Instalado en el silencio, el caminante encontrará un momento sublime contemplando las vistas que ofrece esta atalaya natural y desde donde se divisa parte de su amplio término municipal, que se extiende de forma extravagante, tocando incluso al de Santiago-Pontones, prueba de su viejo esplendor, cuando esta villa y sus aldeas formaban parte del Adelantamiento de Cazorla en lo civil y de la diócesis de Jaén en lo eclesiástico, tierras “mas allá del río”, “castillo en los límites”, expresión que algunos filólogos ponen como raíz etimológica de su actual nombre y que, siguiendo diversas teorías, ha ido derivando en nombres diversos con el paso del tiempo: “Anastorgis”, “Mon Terrae”, “Hernatoraf”. Todos esos nombres muestran en su significado su situación privilegiada en la geografía de esta provincia y de aquellas tierras que hoy conforman la comarca conocida como Las Cuatro Villas, con sierra propia, anexionada al Parque Natural de Cazorla-Segura y Las Villas.

Un paseo con el alma abierta y dispuesta a que el tiempo escancie sus esencias, sus riquezas, sus leyendas, sus tesoros y todas las cartas credenciales con las que, con orgullo se presenta el alma de Iznatoraf.
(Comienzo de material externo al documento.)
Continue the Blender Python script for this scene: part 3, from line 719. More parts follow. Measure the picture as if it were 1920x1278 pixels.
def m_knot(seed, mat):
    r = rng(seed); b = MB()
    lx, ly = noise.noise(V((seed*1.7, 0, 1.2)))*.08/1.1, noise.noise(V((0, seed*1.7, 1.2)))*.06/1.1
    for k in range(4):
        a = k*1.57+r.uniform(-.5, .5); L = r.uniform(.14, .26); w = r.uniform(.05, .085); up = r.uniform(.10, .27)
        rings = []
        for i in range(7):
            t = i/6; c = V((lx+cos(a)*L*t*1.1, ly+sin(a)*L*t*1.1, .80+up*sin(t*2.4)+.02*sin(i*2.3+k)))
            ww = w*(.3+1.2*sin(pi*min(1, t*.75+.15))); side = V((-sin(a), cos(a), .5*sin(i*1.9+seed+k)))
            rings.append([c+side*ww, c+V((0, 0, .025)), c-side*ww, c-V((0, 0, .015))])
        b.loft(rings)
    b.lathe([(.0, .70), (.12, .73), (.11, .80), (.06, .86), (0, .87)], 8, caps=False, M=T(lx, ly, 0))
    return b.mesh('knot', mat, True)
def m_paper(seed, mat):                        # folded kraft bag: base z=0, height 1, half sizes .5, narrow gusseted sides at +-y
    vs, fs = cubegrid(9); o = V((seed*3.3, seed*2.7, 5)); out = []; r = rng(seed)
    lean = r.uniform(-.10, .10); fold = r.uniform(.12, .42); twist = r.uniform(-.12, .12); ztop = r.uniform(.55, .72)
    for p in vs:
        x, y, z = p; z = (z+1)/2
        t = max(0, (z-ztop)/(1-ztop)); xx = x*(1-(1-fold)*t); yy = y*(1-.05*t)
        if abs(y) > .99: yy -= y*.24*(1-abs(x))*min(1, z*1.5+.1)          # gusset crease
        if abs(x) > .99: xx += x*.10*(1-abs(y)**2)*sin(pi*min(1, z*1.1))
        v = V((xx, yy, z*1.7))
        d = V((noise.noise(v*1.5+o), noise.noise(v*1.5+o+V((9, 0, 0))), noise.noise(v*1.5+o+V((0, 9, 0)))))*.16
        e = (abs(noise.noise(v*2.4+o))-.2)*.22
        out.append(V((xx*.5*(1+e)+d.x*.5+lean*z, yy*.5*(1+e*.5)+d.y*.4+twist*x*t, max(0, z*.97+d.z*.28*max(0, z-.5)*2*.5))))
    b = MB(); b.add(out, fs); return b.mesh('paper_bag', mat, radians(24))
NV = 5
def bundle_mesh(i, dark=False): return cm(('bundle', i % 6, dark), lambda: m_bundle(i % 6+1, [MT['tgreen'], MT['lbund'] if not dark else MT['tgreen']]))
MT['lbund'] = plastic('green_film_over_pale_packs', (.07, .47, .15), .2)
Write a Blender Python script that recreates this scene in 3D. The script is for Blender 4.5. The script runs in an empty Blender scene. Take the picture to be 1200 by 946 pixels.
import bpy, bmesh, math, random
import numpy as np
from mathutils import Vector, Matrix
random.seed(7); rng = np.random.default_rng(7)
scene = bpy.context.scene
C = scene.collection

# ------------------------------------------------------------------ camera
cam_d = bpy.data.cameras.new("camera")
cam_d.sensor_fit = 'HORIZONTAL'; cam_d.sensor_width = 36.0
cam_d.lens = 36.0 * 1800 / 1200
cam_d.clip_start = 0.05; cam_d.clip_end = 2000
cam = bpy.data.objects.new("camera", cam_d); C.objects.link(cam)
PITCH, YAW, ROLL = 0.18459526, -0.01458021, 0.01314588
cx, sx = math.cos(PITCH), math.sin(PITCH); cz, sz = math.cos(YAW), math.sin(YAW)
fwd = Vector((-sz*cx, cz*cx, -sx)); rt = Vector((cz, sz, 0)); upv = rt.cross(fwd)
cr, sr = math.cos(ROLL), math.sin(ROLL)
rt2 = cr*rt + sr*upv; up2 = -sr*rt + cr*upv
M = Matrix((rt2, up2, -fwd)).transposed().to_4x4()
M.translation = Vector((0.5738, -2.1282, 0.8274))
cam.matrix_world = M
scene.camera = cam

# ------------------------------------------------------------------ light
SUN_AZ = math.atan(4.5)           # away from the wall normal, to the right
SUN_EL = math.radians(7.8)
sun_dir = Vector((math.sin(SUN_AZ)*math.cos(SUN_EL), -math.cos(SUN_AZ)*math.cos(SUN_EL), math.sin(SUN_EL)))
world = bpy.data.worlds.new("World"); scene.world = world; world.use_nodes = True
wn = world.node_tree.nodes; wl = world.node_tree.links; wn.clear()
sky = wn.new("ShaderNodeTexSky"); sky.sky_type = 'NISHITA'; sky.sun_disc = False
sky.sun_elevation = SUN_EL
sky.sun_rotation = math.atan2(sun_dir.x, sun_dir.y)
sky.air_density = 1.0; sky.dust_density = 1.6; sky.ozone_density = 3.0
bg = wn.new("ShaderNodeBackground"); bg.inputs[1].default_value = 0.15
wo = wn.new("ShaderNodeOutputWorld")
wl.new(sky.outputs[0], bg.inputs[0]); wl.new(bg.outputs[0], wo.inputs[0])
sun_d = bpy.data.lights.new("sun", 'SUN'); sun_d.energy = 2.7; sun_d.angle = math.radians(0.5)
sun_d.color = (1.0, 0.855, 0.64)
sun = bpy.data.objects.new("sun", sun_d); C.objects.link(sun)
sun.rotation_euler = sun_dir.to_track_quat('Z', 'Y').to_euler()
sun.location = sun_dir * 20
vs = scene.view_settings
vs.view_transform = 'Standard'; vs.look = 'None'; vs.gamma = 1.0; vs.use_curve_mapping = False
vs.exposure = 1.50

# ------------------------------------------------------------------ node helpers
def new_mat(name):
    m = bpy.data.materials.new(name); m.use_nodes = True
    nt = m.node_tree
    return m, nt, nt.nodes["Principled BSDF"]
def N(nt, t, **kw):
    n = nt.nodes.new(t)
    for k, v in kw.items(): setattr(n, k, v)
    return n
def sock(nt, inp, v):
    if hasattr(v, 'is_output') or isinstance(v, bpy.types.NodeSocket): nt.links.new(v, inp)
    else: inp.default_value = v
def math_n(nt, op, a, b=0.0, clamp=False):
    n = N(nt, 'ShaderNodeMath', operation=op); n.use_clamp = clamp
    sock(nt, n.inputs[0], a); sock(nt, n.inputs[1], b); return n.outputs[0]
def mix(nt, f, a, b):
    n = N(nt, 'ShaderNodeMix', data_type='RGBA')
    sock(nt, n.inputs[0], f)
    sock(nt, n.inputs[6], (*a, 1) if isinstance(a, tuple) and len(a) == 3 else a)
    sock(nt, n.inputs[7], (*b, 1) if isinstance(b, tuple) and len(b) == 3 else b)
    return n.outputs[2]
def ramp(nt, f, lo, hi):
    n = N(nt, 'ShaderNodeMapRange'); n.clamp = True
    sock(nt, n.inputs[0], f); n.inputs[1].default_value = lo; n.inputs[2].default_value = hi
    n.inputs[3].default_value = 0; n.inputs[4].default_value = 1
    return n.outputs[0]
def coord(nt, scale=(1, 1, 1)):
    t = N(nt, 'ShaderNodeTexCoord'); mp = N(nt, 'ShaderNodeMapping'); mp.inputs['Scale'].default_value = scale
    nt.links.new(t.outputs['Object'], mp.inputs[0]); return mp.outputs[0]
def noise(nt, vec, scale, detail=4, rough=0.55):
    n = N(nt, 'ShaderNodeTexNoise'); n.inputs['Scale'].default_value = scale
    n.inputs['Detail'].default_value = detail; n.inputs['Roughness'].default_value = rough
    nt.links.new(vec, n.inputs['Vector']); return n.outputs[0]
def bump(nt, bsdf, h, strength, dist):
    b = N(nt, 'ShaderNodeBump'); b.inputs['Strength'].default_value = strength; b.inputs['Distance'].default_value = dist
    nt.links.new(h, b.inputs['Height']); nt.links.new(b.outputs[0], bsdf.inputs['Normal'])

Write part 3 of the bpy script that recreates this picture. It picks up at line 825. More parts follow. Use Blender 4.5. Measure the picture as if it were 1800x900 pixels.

Y el viajero, envuelto en ese cadencioso sonido del silencio al que invitan estas calles, puede hacer un recorrido lento por el perímetro de su vieja muralla que envuelve a la villa como un sueño, especialmente bello en los días de niebla o en las atardecidas de otoño y que se rompe con gallardía y presteza en las Puertas del Pozo, del Arrabal o del Postigo, accesos que llevan al corazón de su espacio urbano, a la plaza en donde se alza el templo parroquial de trazas renacentistas.

El paseo ofrece ecos de su pasado musulmán en muchos detalles, uno de ellos, el de su red hidráulica, que conserva aún canales y aljibes de tiempos musulmanes. Y va descubriendo, conforme se avanza, capítulos de su extensa biografía, ya descrita en crónicas y anales romanos, árabes y castellano-leoneses, años estos de su esplendor, tras recibir el Fuero de Cuenca por Fernando III, un fuero que, al contrario del Fuero de Toledo, tenía muy en cuenta su amplio y rico alfoz, en beneficio del núcleo matriz. Y es aquí en donde encuentro, paseando por estas calles, una clave de su futuro, que no es otra que la de rasgar lejanías, aprovechando su amplia alfoz, su variada riqueza, sin perder la esencia de su altivez.